Classic imposter syndrome, amirite? Not to mention an internalisation of the neoliberal logic of valuing oneself through the lens of arbitrary and ulitimately unquantifiable metrics of productivity. I managed to deal with it, in the end, by sitting down and cranking out an outline for the next piece of long-overdue writing that’s in the pipeline… as I just remarked to C, you’ve gotta get back on the horse after it’s thrown you, right? I worry that by doing so I’m effectively doubling down on the neoliberalisation-of-the-self thing… but given the enduring inescapability of that ideological context, I guess there’s not much to be done about it. More immediately, however, it’s good to know that there’s a way of dealing with the self-doubt that still accompanies any significant act of creation on my part—which I knew already, in a way, but which I somehow still forget every time.

The point of the work is the work.

contra Maslow

I really should have guessed, but I never did know that Ol’ Man Maslow was a management consultant. Sam Haselby at Aeon:

Why was corporate America drawn to [Maslow’s] hierarchy of needs? They liked it because it offered both a grand narrative and master explanation for human psychology in a changing society and a practical guide to managing people. It is precisely in the tension between these two visions of the hierarchy of needs – the reductive diagram and the rich social theory – that the hierarchy of needs acquires its power and its politics.

[…]

It is certainly not coincidental that a motivational theory dubbed the ‘hierarchy’ of needs was adopted in companies ruled by hierarchical organisational charts. The hierarchy of needs could all too easily map onto work hierarchies, with jobs at the top providing more scope for self-actualisation (while also commanding higher paychecks). Uneven distributions of work and workers surround the promise of self-actualised work; devalued work, which we don’t expect to bring satisfaction, and on the flipside, overvalued work, supposed to be all of life.

Haselby goes on to note that Maslow was not the origin of the notion of self-actualised labour, and points to Max Weber. But of course Weber got at least some elements of that notion from Marx… and I imagine someone better read in Marx than me could make a case that he in turn probably picked some of it up from Adam Smith and the other “bourgeois economists”. Which is not to rag on Marx, as such, so much as to point out (as many far smarter people than me have done before — IIRC, this is a major plank of Gorz’s Critique of Economic Reason, not that I’ve read the thing myself) that, perhaps inescapably, even the most critical understandings of capitalism end up accepting some of its fundamental assumptions.

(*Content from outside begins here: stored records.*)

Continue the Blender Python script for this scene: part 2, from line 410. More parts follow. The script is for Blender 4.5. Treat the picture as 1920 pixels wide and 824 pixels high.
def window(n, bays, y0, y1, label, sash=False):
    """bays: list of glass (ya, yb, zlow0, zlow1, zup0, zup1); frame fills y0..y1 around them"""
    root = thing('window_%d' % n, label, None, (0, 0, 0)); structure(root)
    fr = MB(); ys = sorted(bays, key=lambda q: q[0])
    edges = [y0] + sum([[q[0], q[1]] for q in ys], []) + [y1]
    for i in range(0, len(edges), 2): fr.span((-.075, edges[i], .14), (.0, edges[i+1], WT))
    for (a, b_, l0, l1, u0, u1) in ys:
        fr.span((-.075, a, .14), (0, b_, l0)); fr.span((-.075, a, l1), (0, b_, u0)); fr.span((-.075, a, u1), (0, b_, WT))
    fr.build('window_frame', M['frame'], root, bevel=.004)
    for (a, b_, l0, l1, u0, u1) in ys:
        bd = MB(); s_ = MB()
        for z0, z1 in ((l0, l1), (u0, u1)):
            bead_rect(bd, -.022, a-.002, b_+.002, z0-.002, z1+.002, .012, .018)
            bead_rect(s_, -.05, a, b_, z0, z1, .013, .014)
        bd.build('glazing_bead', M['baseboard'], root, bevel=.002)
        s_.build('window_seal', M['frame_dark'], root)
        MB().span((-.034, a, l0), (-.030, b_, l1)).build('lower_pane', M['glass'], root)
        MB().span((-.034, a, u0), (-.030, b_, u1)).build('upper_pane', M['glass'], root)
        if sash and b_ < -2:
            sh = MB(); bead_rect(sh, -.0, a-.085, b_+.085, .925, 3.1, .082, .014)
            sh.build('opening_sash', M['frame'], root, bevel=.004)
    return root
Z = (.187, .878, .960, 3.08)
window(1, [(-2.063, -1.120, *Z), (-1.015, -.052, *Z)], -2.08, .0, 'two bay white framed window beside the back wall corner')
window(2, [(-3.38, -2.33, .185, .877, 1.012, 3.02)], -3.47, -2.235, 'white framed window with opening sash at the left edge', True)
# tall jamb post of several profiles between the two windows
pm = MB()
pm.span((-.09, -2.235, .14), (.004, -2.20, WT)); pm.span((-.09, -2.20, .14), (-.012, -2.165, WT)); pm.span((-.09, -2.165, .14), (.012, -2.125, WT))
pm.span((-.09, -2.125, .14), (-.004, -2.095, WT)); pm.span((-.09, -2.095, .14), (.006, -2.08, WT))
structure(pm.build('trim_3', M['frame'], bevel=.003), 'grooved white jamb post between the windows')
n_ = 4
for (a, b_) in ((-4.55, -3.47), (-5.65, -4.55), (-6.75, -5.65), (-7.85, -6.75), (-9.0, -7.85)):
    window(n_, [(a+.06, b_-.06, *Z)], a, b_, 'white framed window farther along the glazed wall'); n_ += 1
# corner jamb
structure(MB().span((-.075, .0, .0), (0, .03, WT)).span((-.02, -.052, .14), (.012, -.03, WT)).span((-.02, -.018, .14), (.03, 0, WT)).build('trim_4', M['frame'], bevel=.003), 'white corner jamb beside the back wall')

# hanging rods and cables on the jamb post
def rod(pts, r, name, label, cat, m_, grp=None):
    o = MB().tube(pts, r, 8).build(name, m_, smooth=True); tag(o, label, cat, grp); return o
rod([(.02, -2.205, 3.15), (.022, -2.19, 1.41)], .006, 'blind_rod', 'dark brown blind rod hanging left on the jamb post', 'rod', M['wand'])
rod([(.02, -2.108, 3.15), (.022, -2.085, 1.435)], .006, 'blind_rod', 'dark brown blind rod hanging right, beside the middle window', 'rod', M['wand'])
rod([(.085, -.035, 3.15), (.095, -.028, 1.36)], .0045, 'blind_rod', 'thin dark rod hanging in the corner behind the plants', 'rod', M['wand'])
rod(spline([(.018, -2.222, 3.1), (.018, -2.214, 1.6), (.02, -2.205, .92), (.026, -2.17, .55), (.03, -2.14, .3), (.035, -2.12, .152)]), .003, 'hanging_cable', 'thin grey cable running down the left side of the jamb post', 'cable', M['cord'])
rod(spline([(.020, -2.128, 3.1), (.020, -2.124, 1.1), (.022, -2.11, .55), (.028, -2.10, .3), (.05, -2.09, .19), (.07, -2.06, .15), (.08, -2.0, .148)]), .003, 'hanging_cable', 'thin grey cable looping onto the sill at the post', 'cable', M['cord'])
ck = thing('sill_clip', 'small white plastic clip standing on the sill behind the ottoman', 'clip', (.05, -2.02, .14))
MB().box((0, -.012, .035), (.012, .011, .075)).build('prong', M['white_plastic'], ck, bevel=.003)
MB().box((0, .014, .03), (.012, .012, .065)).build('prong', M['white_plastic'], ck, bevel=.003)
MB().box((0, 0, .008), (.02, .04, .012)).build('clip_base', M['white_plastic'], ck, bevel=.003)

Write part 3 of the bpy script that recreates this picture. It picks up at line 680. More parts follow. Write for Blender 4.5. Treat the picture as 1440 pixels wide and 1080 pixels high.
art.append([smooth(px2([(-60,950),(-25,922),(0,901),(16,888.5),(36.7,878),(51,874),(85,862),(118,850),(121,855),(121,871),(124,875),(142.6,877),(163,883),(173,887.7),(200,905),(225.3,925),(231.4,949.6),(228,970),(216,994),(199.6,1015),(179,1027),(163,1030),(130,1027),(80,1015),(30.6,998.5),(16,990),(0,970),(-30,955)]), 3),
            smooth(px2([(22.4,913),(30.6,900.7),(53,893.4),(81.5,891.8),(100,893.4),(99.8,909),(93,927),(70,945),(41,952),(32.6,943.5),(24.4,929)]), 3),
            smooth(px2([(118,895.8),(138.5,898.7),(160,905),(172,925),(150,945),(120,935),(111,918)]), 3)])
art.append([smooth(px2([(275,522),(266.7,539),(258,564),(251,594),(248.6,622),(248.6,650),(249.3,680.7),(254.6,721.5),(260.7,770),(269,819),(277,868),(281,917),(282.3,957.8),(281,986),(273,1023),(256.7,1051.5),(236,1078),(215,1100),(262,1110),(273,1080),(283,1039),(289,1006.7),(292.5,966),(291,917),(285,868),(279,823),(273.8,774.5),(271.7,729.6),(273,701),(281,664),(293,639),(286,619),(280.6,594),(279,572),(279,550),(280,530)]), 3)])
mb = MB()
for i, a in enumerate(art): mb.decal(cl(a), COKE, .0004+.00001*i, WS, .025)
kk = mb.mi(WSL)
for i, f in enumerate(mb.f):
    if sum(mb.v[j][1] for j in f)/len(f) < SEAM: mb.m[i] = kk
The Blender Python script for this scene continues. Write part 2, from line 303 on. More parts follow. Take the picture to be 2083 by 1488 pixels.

This is, at a guess, because those assumptions long preceded capitalism’s emergence.… Weber put it down (at least in part) to the Protestant mind-set, after all, and Nietzsche was perhaps getting at a similar (though broader) point when he spoke of “slave morality”. So perhaps there’s a specifically Christian or even Abrahamic root to the notion of self-actualisation through work… though that’s perhaps a very blinkered and western thing to say, I dunno. Any thoughts out there?